– Вот вам и клад, таившийся двести лет в нашей губернии. Действительно, совершенно особая, вполне константная, своеобразная порода, резко разнящаяся от соседних холмогорок и видимо произошедшая, вследствие прилития неголландской крови, а какой-то другой, возможно, что и джерсеек. По экстерьеру кажется корова невзрачной, но измерение удоев и главным образом анализ содержания жиров в молоке дает изумительные результаты. Рекорды джерсеек побиты вот этими самыми, никому неизвестными мисковскими коровенками. Я сам себе не верил, когда производил анализ. Однако, главное-то еще не в этом, а в том, что мисковские крестьяне сами по себе замечательные животноводы. Те выводы, к которым мы пришли путем научного исследования, известны им, как передающийся из рода в род, из поколения в поколение навык, своего рода, обычай, так сказать. И представьте, что на основе этого, веками накопленного, опыта они знают иногда даже больше, чем узнаем мы, вооруженные всею современной техникой. Например, степень витаминозности различных трав. Конечно, слово витамин они никогда не слыхали, но питательное содержание кормов оценивают совершенно правильно. Даже тот же процент содержания жиров просто по вкусу определять умеют. Возьмет баба, на язык, почмокает и говорит: «Вот это молоко пожирнее, а вот это пожиже. Знают также многие приемы племенного разведения скота, даже вошедший у нас теперь в моду имбридинг, т. е. прилитие родственной крови с целью закрепления породы в самой себе. Вот так, руководствуясь этими, идущими с древних веков навыками, они вывели у себя на местном поголовье от подаренного царем бугая, поистине замечательную породу. Получается черт знает что: платим огромные деньги за швицев и симменталов, а они здесь неизбежно получают туберкулез и вместо улучшения ухудшают местное поголовье. Мы же не видим и не хотим видеть того, что у нас под носом. Однако, вы не принимайте меня за квасного патриота, да и мисковских мужиков тоже. Увидели они, как я производил анализ молока на количество жиров, тотчас же детально обо всем расспросили и попросили прислать им нужной аппаратуры. Вообще, разговоров с ними у меня было много и не знаю, кто от кого больше научился: они ли от меня или я от них…»

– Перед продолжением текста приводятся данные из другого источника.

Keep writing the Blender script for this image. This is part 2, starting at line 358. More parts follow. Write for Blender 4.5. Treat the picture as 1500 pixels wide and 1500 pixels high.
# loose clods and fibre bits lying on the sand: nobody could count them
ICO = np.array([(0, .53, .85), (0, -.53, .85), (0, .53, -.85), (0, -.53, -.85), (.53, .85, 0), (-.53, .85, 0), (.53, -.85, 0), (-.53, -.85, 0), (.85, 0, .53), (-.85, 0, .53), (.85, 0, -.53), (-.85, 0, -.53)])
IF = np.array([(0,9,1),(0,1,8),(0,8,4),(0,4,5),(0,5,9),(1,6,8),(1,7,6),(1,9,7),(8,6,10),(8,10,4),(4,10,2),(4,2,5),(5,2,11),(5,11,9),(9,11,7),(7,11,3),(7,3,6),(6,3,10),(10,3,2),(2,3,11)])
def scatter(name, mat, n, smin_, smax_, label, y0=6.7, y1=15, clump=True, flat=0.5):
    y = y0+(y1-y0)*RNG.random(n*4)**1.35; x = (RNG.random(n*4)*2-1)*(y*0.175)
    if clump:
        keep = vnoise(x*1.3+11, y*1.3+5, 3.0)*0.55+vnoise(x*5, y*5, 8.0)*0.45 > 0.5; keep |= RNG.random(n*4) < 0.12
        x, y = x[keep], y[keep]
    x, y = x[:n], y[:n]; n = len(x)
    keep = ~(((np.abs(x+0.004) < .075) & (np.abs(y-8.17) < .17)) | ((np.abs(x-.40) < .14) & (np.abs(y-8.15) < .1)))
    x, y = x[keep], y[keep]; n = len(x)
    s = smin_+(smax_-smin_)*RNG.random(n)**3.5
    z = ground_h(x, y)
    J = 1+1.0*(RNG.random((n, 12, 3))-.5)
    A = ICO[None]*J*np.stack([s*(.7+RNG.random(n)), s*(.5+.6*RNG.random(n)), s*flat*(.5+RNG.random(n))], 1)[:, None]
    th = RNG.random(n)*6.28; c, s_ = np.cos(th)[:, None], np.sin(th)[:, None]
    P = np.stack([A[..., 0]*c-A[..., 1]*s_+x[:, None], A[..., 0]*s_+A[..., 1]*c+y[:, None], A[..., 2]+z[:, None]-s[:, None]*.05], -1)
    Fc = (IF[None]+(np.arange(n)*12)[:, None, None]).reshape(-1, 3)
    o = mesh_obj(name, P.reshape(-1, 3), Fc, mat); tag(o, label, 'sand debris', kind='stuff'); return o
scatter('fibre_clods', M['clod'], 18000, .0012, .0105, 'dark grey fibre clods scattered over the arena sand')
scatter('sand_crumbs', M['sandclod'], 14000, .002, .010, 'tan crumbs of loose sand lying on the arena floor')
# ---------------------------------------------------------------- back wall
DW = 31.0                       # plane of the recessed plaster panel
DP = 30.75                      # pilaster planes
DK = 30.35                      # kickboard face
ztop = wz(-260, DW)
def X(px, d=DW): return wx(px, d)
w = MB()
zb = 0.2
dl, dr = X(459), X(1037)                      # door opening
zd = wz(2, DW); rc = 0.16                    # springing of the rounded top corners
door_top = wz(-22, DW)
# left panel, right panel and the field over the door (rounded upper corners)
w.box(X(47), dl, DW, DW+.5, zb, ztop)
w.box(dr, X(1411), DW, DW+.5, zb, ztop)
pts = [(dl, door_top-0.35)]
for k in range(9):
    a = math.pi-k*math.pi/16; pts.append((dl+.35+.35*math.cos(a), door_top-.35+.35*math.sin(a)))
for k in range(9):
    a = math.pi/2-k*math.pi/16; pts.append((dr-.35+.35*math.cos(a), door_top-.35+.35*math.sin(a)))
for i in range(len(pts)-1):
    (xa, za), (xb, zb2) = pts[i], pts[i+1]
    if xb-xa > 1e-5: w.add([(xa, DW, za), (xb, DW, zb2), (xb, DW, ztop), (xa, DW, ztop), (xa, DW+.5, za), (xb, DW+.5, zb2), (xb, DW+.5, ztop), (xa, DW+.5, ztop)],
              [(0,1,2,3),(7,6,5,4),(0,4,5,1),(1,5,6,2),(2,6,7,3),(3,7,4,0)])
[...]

Позже агроном А. М. Макаров написал о мисковском скоте научно-популярную брошюру, снабдив ее всеми требующимися научными показателями. Эта брошюра была издана департаментом земледелия, но грянула революция, и в ее первые годы было не до мисковской породы. Но агроном Макаров еще сидел на своем месте и сумел заинтересовать «открытой им» породой пришедших к власти большевиков. Они, как свойственно их психике, тотчас же схватились за мисковскую корову, отпустили крупные средства на организацию племенного ее рассадника, отвели для этого большое имение Караваево близ Костромы и заведующим туда назначили самого А. М. Макарова. Дело, казалось бы, пошло на лад, но дальнейшему его развитию помешал… троцкизм. Заведывавший губземотделом большевик был обвинен в этом уклоне и арестован. Вслед за ним арестовали и агронома Макарова, хотя он был беспартийным. Макаров отсидел, сколько ему полагалось по нормам советской карательной политики, и почти через два десятка лет я встретился с ним уже совсем на другом конце России – в Ташкенте. Он преуспевал, был уже профессором животноводства местного сельскохозяйственного института.
– Ну, а мисковские коровы как поживают? – спросил я его. – Удалось ли развести эту замечательную породу?
В ответ мне профессор Макаров лишь махнул рукой.
– Зачем спрашивать? Все, конечно, пошло прахом. После моего ареста карательная политика коснулась и организованного мною дела. Все, как полагается: племенные мисковские коровы в большинстве передохли от бескормицы, а остатки порезали. В Караваеве теперь уже не племхоз, а что-то другое. Да и Мисково стало теперь колхозом. А что в колхозе творится – всем известно. Утрачена порода…
В восьмидесятых годах прошлого столетия в Россию из Германии выехал шестой сын саксонской крестьянской семьи Карл Фердинанд Рунге. В родной Саксонии шести сыновьям его отца, добропорядочного, трудолюбивого бауэра, стало уже тесновато. Вот и пришлось младшим из них искать счастья, кому в заатлантической Америке, кому в снежной России. В эту страну, о которой в каком-то саксонском захолустье знали очень мало, Карл Фердинанд отправился с двадцатью марками денег, железнодорожным билетом, дипломом низшей технической школы и… всего одной лишь сменой белья. Но будущее не страшило его. Карл Фердинанд умел и хотел работать, он знал также, что двадцать лет – это только начало жизни.